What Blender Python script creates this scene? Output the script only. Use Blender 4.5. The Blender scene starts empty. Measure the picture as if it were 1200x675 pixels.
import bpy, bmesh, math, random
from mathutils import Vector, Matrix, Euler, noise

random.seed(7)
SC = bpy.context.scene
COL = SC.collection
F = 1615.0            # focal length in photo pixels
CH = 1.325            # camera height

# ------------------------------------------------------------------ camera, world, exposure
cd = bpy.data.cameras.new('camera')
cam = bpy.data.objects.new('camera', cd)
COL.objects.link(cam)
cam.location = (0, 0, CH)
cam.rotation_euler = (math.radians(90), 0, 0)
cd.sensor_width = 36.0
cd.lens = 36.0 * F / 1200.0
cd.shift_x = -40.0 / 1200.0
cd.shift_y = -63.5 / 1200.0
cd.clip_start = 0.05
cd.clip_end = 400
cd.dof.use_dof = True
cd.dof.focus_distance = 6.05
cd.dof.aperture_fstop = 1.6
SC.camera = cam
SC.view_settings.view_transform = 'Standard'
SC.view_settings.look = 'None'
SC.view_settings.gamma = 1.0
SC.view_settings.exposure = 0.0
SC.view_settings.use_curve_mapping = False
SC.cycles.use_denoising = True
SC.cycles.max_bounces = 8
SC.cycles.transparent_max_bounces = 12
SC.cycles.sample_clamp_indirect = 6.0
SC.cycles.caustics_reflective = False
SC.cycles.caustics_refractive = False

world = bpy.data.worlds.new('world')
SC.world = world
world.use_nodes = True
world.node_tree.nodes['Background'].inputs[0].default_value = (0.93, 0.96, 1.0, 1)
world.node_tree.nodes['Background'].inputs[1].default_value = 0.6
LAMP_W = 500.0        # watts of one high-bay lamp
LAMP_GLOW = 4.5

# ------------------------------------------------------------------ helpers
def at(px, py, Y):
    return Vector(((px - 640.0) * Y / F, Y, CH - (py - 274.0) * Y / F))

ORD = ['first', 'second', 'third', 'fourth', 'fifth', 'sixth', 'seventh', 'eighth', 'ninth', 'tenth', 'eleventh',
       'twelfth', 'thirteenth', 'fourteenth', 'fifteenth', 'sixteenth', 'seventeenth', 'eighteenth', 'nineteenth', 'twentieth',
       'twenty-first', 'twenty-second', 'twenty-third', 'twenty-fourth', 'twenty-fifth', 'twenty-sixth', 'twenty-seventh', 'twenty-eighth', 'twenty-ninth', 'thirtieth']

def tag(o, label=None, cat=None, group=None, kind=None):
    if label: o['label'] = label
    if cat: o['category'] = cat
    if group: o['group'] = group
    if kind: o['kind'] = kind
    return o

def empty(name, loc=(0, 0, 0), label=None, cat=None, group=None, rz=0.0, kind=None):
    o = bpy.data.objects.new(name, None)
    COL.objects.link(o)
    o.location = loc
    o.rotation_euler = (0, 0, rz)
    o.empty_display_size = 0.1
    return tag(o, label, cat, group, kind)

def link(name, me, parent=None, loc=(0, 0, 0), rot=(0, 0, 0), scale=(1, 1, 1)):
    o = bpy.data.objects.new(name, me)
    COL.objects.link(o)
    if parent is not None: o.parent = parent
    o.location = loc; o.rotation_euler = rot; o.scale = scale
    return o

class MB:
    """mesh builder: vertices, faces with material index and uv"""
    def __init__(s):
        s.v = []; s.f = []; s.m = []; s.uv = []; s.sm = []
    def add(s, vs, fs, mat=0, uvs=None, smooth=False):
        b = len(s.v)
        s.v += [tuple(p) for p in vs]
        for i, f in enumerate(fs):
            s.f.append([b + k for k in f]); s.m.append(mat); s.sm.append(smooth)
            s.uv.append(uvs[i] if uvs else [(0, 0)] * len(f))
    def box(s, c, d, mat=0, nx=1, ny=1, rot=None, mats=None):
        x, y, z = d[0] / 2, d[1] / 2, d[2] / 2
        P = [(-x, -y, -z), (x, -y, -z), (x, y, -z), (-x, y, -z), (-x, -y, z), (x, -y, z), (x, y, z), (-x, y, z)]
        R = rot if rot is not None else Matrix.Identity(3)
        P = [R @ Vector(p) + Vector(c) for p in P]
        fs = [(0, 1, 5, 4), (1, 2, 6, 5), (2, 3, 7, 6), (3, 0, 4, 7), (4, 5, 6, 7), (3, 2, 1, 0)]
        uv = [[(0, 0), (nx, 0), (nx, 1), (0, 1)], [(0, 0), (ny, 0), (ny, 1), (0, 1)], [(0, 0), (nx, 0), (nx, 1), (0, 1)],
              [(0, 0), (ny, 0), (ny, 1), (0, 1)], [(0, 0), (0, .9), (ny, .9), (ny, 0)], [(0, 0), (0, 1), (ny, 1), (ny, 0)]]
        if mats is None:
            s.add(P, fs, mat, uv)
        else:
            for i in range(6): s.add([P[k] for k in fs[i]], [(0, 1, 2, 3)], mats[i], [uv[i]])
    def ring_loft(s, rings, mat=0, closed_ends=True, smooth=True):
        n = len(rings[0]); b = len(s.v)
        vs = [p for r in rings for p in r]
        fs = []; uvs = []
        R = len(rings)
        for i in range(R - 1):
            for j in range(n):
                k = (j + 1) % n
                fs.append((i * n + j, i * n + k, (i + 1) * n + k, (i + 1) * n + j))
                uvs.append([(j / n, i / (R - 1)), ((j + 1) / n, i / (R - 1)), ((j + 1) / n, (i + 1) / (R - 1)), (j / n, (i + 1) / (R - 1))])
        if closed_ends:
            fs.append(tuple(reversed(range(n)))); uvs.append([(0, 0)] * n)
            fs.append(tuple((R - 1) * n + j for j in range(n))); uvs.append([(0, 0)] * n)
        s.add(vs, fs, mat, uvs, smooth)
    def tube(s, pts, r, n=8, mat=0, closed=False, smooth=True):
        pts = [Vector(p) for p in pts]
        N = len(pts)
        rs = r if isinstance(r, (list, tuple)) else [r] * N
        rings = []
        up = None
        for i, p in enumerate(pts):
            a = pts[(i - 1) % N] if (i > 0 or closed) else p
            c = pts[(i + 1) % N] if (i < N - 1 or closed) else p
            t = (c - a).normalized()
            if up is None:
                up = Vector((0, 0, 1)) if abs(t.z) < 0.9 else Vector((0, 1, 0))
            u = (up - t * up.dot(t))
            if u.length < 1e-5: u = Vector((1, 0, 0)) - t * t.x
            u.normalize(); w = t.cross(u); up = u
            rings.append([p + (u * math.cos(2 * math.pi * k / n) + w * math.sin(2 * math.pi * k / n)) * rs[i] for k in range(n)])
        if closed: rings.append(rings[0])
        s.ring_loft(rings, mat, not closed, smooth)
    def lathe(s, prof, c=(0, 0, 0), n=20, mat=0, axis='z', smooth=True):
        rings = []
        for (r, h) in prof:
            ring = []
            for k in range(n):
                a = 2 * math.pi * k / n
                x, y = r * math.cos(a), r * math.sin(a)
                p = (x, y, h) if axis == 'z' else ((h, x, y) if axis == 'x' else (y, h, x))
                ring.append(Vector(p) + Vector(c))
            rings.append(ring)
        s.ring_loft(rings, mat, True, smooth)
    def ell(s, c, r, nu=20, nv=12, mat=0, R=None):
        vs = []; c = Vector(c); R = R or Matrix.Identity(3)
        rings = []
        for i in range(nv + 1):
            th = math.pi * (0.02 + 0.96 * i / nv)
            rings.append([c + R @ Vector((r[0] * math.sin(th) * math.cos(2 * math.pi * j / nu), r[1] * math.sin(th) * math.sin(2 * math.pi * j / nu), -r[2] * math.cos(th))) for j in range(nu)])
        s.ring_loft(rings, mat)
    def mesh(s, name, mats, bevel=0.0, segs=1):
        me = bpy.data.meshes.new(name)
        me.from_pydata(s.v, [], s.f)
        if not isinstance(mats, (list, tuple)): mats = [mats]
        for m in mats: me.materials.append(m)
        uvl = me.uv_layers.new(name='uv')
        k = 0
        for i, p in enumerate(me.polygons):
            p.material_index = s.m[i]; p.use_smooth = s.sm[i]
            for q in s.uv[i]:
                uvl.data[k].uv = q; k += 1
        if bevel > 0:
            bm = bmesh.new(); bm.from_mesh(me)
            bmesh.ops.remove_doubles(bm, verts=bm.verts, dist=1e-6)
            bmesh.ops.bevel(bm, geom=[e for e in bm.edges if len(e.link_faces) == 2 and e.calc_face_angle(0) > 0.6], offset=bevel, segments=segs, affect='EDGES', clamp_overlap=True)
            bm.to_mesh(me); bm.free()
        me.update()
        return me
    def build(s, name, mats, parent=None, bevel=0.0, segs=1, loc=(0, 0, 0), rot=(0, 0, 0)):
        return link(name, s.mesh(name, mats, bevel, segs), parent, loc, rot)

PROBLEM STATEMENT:
Write down again the exact lines running from the beginning of the data to the line containing "LAMP_GLOW = 4.5", with both ends included.

EXERCISE RESULT:
What Blender Python script creates this scene? Output the script only. Use Blender 4.5. The Blender scene starts empty. Measure the picture as if it were 1200x675 pixels.
import bpy, bmesh, math, random
from mathutils import Vector, Matrix, Euler, noise

random.seed(7)
SC = bpy.context.scene
COL = SC.collection
F = 1615.0            # focal length in photo pixels
CH = 1.325            # camera height

# ------------------------------------------------------------------ camera, world, exposure
cd = bpy.data.cameras.new('camera')
cam = bpy.data.objects.new('camera', cd)
COL.objects.link(cam)
cam.location = (0, 0, CH)
cam.rotation_euler = (math.radians(90), 0, 0)
cd.sensor_width = 36.0
cd.lens = 36.0 * F / 1200.0
cd.shift_x = -40.0 / 1200.0
cd.shift_y = -63.5 / 1200.0
cd.clip_start = 0.05
cd.clip_end = 400
cd.dof.use_dof = True
cd.dof.focus_distance = 6.05
cd.dof.aperture_fstop = 1.6
SC.camera = cam
SC.view_settings.view_transform = 'Standard'
SC.view_settings.look = 'None'
SC.view_settings.gamma = 1.0
SC.view_settings.exposure = 0.0
SC.view_settings.use_curve_mapping = False
SC.cycles.use_denoising = True
SC.cycles.max_bounces = 8
SC.cycles.transparent_max_bounces = 12
SC.cycles.sample_clamp_indirect = 6.0
SC.cycles.caustics_reflective = False
SC.cycles.caustics_refractive = False

world = bpy.data.worlds.new('world')
SC.world = world
world.use_nodes = True
world.node_tree.nodes['Background'].inputs[0].default_value = (0.93, 0.96, 1.0, 1)
world.node_tree.nodes['Background'].inputs[1].default_value = 0.6
LAMP_W = 500.0        # watts of one high-bay lamp
LAMP_GLOW = 4.5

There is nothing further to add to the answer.